→ TO DO:
Reproduce every entry in the listing without alteration.

ENTRIES PROVIDED start

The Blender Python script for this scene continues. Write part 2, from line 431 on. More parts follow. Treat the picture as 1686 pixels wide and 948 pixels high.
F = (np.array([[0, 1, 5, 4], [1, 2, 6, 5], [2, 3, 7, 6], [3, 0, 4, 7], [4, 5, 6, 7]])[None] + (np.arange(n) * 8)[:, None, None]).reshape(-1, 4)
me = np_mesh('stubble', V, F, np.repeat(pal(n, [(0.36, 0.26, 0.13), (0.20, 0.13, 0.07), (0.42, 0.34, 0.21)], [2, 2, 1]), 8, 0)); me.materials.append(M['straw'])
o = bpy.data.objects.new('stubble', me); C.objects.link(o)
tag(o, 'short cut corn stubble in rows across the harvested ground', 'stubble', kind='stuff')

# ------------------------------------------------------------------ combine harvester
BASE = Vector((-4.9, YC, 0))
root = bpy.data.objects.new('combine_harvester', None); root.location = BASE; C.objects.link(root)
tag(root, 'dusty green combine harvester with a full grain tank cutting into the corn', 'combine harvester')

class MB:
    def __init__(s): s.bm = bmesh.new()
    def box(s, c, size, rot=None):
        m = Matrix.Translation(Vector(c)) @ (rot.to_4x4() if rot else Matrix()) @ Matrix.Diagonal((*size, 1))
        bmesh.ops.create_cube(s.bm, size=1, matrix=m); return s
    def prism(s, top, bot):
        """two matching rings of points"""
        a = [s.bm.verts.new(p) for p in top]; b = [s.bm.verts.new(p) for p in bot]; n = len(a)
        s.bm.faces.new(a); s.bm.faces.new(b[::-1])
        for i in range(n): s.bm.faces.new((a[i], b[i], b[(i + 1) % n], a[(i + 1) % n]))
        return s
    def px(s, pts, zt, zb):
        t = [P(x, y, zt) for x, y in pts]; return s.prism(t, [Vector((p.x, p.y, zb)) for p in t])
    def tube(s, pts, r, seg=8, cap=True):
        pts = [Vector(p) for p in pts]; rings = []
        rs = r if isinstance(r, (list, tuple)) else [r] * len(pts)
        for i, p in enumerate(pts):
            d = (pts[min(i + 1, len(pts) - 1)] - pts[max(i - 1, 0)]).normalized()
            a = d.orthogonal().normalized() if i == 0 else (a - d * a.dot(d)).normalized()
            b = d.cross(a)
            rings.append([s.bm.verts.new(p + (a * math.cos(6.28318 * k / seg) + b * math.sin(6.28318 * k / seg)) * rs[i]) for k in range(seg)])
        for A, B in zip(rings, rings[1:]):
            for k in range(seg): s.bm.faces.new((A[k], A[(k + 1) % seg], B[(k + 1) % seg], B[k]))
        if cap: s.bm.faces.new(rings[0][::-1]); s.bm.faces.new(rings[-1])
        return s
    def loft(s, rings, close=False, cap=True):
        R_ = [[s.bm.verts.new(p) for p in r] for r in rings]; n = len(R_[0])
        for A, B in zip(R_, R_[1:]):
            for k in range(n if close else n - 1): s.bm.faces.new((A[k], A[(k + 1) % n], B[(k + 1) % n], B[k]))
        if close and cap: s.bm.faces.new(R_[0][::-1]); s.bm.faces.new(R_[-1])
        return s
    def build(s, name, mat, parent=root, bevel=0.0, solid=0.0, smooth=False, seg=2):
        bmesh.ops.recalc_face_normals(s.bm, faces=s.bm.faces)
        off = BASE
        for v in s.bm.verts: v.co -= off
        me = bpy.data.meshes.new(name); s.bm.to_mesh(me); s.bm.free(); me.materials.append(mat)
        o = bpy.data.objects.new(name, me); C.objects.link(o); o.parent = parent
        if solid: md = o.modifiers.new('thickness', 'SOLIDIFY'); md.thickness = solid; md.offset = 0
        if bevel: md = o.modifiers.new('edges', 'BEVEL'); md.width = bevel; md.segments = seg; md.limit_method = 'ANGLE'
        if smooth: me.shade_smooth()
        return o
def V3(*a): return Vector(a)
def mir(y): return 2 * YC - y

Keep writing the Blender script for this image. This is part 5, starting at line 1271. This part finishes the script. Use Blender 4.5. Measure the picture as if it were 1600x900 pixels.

ENTRIES PROVIDED end

→ RESPONSE:
The Blender Python script for this scene continues. Write part 2, from line 431 on. More parts follow. Treat the picture as 1686 pixels wide and 948 pixels high.
F = (np.array([[0, 1, 5, 4], [1, 2, 6, 5], [2, 3, 7, 6], [3, 0, 4, 7], [4, 5, 6, 7]])[None] + (np.arange(n) * 8)[:, None, None]).reshape(-1, 4)
me = np_mesh('stubble', V, F, np.repeat(pal(n, [(0.36, 0.26, 0.13), (0.20, 0.13, 0.07), (0.42, 0.34, 0.21)], [2, 2, 1]), 8, 0)); me.materials.append(M['straw'])
o = bpy.data.objects.new('stubble', me); C.objects.link(o)
tag(o, 'short cut corn stubble in rows across the harvested ground', 'stubble', kind='stuff')

# ------------------------------------------------------------------ combine harvester
BASE = Vector((-4.9, YC, 0))
root = bpy.data.objects.new('combine_harvester', None); root.location = BASE; C.objects.link(root)
tag(root, 'dusty green combine harvester with a full grain tank cutting into the corn', 'combine harvester')

class MB:
    def __init__(s): s.bm = bmesh.new()
    def box(s, c, size, rot=None):
        m = Matrix.Translation(Vector(c)) @ (rot.to_4x4() if rot else Matrix()) @ Matrix.Diagonal((*size, 1))
        bmesh.ops.create_cube(s.bm, size=1, matrix=m); return s
    def prism(s, top, bot):
        """two matching rings of points"""
        a = [s.bm.verts.new(p) for p in top]; b = [s.bm.verts.new(p) for p in bot]; n = len(a)
        s.bm.faces.new(a); s.bm.faces.new(b[::-1])
        for i in range(n): s.bm.faces.new((a[i], b[i], b[(i + 1) % n], a[(i + 1) % n]))
        return s
    def px(s, pts, zt, zb):
        t = [P(x, y, zt) for x, y in pts]; return s.prism(t, [Vector((p.x, p.y, zb)) for p in t])
    def tube(s, pts, r, seg=8, cap=True):
        pts = [Vector(p) for p in pts]; rings = []
        rs = r if isinstance(r, (list, tuple)) else [r] * len(pts)
        for i, p in enumerate(pts):
            d = (pts[min(i + 1, len(pts) - 1)] - pts[max(i - 1, 0)]).normalized()
            a = d.orthogonal().normalized() if i == 0 else (a - d * a.dot(d)).normalized()
            b = d.cross(a)
            rings.append([s.bm.verts.new(p + (a * math.cos(6.28318 * k / seg) + b * math.sin(6.28318 * k / seg)) * rs[i]) for k in range(seg)])
        for A, B in zip(rings, rings[1:]):
            for k in range(seg): s.bm.faces.new((A[k], A[(k + 1) % seg], B[(k + 1) % seg], B[k]))
        if cap: s.bm.faces.new(rings[0][::-1]); s.bm.faces.new(rings[-1])
        return s
    def loft(s, rings, close=False, cap=True):
        R_ = [[s.bm.verts.new(p) for p in r] for r in rings]; n = len(R_[0])
        for A, B in zip(R_, R_[1:]):
            for k in range(n if close else n - 1): s.bm.faces.new((A[k], A[(k + 1) % n], B[(k + 1) % n], B[k]))
        if close and cap: s.bm.faces.new(R_[0][::-1]); s.bm.faces.new(R_[-1])
        return s
    def build(s, name, mat, parent=root, bevel=0.0, solid=0.0, smooth=False, seg=2):
        bmesh.ops.recalc_face_normals(s.bm, faces=s.bm.faces)
        off = BASE
        for v in s.bm.verts: v.co -= off
        me = bpy.data.meshes.new(name); s.bm.to_mesh(me); s.bm.free(); me.materials.append(mat)
        o = bpy.data.objects.new(name, me); C.objects.link(o); o.parent = parent
        if solid: md = o.modifiers.new('thickness', 'SOLIDIFY'); md.thickness = solid; md.offset = 0
        if bevel: md = o.modifiers.new('edges', 'BEVEL'); md.width = bevel; md.segments = seg; md.limit_method = 'ANGLE'
        if smooth: me.shade_smooth()
        return o
def V3(*a): return Vector(a)
def mir(y): return 2 * YC - y

Keep writing the Blender script for this image. This is part 5, starting at line 1271. This part finishes the script. Use Blender 4.5. Measure the picture as if it were 1600x900 pixels.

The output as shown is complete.